Mein Leben lang habe ich Literatur geliebt, besonders Lyrik. In meiner Jugend schrieb ich selbst Gedichte. Natürlich kannte ich den bekannten ukrainischen Dichter Boris Tschitschibabin. Er war in der Stalin-Zeit verhaftet worden und musste von 1946 bis 1951 fünf Jahre in ein Arbeitslager. Auch später stand er immer unter der Kontrolle des KGB. Er wurde trotzdem bekannt als Dichter und organisierte viele Literatur-Veranstaltungen, obwohl er die meiste Zeit als Buchhalter arbeiten musste.
Ihm gefielen meine Gedichte
Dann passierte etwas sehr Ungewöhnliches: Ein Kollege von mir brachte heimlich, ohne dass ich das wusste, meine Gedichte zu Boris Tschitschibabin. Daraufhin lud er mich zu seinen Veranstaltungen ein. Dass ihm meine Gedichte gefielen, war natürlich etwas sehr Besonderes für mich. Doch ich arbeitete als Ingenieurin – bei ihm dagegen war die Poesie sein Leben. Irgendwann ging ich nicht mehr zu seinen Veranstaltungen. Einige Zeit später begegnete ich ihm zufällig auf der Straße.

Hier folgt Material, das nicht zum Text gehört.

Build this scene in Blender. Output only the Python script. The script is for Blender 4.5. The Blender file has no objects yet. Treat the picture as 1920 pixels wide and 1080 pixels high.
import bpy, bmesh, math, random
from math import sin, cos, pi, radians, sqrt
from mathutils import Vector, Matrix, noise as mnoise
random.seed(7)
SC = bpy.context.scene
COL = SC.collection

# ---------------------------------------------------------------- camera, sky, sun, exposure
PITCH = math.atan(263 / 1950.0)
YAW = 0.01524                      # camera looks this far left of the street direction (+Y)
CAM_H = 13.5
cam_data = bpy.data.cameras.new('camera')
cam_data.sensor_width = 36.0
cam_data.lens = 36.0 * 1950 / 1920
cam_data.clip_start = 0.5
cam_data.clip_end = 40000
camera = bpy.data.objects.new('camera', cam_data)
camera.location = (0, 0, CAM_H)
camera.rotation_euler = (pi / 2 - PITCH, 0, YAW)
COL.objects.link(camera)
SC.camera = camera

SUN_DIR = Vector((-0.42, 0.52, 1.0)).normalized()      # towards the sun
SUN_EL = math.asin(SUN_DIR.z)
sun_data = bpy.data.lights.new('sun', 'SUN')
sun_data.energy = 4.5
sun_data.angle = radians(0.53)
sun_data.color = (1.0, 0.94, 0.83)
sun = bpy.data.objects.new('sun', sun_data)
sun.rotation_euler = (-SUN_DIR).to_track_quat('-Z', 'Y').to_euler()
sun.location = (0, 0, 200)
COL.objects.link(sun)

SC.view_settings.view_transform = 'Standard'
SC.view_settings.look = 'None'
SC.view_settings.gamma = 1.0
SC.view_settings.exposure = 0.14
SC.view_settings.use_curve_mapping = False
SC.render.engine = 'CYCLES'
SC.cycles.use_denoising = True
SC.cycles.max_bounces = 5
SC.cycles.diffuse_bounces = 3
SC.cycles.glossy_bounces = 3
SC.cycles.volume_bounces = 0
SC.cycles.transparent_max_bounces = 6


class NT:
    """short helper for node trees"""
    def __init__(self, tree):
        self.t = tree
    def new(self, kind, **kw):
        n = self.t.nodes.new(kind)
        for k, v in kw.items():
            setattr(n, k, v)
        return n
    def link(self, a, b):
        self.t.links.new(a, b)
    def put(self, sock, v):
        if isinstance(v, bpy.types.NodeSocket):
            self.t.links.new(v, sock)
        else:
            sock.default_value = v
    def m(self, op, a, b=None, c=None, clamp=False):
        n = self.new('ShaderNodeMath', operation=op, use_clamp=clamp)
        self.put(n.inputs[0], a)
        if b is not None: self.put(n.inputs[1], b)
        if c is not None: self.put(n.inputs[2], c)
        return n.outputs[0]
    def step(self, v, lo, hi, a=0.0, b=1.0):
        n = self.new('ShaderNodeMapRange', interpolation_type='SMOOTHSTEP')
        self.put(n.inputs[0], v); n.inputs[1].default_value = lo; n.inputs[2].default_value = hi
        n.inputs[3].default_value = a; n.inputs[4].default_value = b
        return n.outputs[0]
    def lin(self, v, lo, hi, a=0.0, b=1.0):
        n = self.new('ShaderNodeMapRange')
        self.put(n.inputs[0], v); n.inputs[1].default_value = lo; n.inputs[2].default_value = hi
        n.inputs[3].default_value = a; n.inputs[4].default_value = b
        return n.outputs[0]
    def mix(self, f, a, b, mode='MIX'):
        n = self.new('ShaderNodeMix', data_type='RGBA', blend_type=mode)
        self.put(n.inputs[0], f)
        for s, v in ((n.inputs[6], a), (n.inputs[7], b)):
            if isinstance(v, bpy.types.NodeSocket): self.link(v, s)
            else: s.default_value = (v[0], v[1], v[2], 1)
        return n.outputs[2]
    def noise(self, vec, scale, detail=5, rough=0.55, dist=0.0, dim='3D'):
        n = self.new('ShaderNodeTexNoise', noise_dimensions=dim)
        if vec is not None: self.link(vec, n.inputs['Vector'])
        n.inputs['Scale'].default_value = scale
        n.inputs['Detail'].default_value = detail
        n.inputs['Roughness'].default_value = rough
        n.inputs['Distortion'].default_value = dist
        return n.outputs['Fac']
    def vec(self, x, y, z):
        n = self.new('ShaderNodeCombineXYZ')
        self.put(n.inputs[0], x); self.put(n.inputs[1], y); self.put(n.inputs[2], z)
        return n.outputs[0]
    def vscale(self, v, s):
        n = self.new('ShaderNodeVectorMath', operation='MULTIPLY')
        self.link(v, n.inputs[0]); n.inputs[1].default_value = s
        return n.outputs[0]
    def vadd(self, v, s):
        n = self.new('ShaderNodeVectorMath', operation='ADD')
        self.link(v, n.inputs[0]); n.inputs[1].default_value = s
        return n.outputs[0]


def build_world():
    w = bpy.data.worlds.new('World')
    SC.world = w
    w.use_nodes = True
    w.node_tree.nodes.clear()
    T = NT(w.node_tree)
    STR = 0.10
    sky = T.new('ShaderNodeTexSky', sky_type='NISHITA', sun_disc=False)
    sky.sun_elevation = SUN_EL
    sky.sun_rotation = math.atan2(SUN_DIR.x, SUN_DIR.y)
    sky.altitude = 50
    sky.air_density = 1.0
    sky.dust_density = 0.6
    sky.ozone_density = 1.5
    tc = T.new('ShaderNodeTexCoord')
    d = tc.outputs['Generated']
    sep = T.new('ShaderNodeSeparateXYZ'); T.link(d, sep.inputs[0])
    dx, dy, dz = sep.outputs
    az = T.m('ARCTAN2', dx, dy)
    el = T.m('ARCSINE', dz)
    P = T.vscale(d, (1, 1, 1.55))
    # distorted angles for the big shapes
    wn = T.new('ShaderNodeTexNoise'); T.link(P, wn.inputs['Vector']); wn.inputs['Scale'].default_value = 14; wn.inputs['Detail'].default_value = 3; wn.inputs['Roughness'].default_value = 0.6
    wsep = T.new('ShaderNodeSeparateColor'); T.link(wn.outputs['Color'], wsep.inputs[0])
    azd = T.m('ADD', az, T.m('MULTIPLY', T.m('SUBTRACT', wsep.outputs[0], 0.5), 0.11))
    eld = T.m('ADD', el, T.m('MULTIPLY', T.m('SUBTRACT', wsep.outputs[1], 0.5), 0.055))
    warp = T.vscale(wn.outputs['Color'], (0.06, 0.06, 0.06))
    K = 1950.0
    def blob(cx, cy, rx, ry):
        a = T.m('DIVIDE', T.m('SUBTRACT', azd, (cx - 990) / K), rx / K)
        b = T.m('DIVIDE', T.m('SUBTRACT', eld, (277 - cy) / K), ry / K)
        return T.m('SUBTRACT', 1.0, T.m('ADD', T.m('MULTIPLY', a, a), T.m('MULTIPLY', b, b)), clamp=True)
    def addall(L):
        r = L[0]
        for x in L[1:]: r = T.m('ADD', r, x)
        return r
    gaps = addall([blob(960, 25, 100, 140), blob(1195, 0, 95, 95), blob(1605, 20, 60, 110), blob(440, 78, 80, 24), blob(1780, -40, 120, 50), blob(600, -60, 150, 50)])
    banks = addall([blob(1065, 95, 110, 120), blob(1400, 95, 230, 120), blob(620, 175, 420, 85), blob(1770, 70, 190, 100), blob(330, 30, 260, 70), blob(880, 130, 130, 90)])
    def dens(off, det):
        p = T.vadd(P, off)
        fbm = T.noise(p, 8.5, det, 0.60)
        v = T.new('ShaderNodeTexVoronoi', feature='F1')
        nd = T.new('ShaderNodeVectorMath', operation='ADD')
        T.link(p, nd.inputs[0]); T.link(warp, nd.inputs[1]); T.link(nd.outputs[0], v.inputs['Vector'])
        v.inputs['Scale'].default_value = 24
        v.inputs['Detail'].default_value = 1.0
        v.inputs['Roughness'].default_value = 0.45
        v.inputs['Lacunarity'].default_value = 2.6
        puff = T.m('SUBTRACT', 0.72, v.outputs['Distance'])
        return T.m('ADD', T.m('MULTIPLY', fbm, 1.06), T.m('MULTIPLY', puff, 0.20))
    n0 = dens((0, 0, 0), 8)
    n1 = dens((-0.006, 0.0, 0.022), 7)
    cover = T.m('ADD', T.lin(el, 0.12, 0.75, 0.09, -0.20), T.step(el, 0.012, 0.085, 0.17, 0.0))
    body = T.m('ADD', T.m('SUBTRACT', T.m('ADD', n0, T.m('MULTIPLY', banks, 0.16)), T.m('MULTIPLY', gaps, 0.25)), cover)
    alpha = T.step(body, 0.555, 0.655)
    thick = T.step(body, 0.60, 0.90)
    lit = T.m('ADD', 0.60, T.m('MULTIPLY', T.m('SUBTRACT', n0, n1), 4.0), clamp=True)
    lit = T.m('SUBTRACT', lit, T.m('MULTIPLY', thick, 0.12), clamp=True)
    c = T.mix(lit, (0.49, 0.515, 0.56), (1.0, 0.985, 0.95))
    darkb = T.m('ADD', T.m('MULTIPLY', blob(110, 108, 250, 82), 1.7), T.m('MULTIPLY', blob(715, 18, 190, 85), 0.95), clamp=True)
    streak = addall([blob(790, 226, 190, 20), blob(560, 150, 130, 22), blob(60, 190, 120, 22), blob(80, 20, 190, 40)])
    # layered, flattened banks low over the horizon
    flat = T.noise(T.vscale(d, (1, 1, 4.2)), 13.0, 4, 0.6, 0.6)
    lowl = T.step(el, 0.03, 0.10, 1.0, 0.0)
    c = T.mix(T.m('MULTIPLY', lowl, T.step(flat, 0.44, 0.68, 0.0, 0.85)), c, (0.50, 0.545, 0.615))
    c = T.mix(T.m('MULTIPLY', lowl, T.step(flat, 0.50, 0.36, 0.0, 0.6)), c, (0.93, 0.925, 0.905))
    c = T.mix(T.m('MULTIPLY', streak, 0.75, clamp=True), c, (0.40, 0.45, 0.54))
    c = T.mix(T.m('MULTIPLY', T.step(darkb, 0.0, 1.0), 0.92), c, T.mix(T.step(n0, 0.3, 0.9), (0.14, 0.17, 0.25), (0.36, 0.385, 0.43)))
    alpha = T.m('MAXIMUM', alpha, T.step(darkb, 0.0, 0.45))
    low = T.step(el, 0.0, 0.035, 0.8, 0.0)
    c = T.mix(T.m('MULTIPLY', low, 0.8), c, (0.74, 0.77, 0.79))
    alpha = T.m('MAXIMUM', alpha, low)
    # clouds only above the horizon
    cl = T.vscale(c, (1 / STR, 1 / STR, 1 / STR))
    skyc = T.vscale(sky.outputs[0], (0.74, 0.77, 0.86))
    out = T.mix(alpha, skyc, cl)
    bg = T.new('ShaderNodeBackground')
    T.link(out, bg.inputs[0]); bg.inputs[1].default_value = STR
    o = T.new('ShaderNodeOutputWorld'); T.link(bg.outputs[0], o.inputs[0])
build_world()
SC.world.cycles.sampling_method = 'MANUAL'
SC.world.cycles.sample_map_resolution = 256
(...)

Er lud mich in einen nahen Park ein, dort saßen wir auf einer Bank und unterhielten uns. Er las mir seine Gedichte vor. Am Abend, als ich von der Arbeit kam, wartete er mit Mandarinen auf mich. Ich war sehr überrascht. Damals lebte er noch mit seiner Frau Mathilda zusammen, doch die Beziehung war in einer tiefen Krise. Er war traurig und deprimiert. Diese Situation war für mich sehr belastend. Außerdem war er 15 Jahre älter als ich – ich war 30, er 45. Doch ein Jahr später zog er bei mir ein. Das Einzige, was er damals mitbrachte, waren ein paar Bände Lyrik, zwei Bücher von Marina Zwetajewa und zwei von Boris Pasternak. Sonst nichts.
Boris Tschitschibabin war ein faszinierender Mensch. Er hat sich von niemandem vereinnahmen lassen. Als wir zusammenkamen, war er in einer schwierigen Lebenssituation, sowohl privat als auch sonst: Sein Kulturzentrum war aus politischen Gründen geschlossen worden. Seine Rettung angesichts all dieser Probleme waren seine Gedichte, seine Freunde und unsere Ehe. Das hielt ihn am Leben. Nachdem er mich kennengelernt hatte, veränderte sich sein Schreibstil: Er schrieb freier, emotionaler.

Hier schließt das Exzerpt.